Two Years After Being Freed, A Montana Man is Back in Custody For Same Crime

05.17.13

A Montana man was taken back into custody for a 1979 murder earlier this week following a state Supreme Court ruling that could send him to prison for the rest of his life, reported the Associated Press. After new evidence pointed to a false confession in 2011, a Montana District Court judge released Barry Beach and ordered a new trial. Although prosecutors appealed the decision, a retrial date was never set.

 

Beach was convicted in 1984 of the murder of 17-year-old Kim Nees and sentenced to 100 years behind bars. He has always maintained his innocence and claimed that the confession was coerced during a three-day interrogation.

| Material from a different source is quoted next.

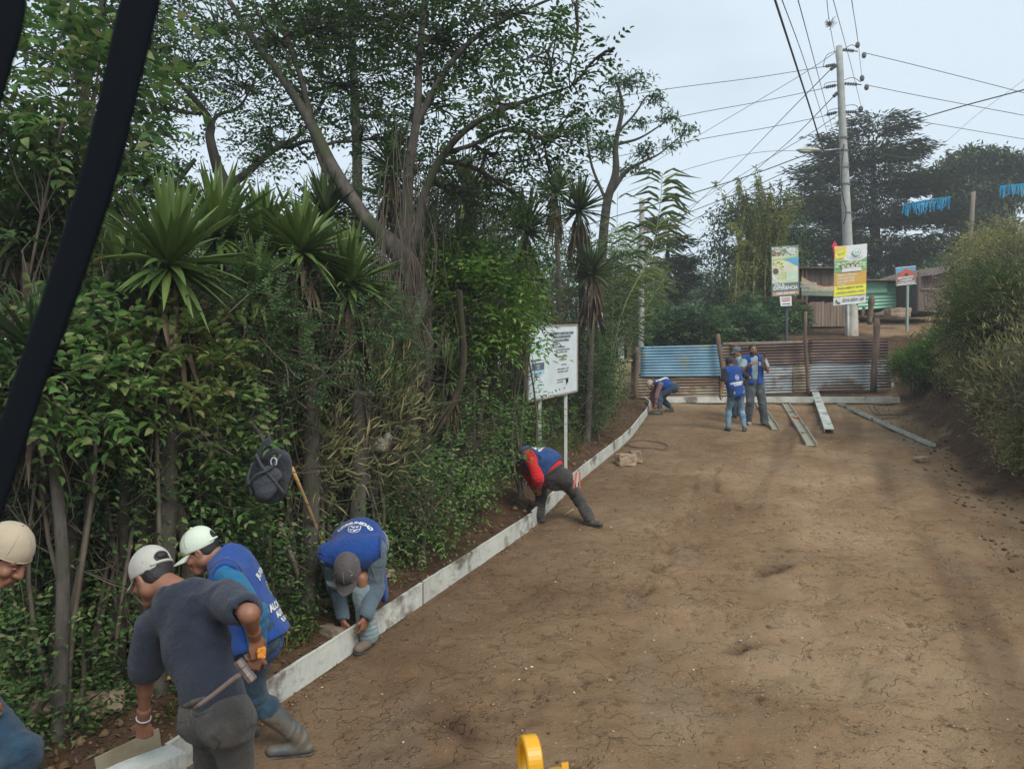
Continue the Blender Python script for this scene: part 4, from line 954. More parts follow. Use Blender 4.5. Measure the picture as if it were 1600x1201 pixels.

“It was hard enough to be innocent to begin with,” Beach told The Associated Press less than two hours before his surrender. “But to be going back, still innocent, for the second time, is just unbelievable.”

Billings Mayor Tom Hanel said the high court’s 4-3 ruling upholding the original conviction denied Beach his chance to prove his innocence. Hanel said he befriended Beach at the local diner where he found employment after his release.


“It’s a question of whether justice has really been served and if a fair opportunity has been provided,” Hanel said.

Beach’s attorneys promised to fight for his release, saying that the case could potentially go to federal courts or even the U.S. Supreme Court.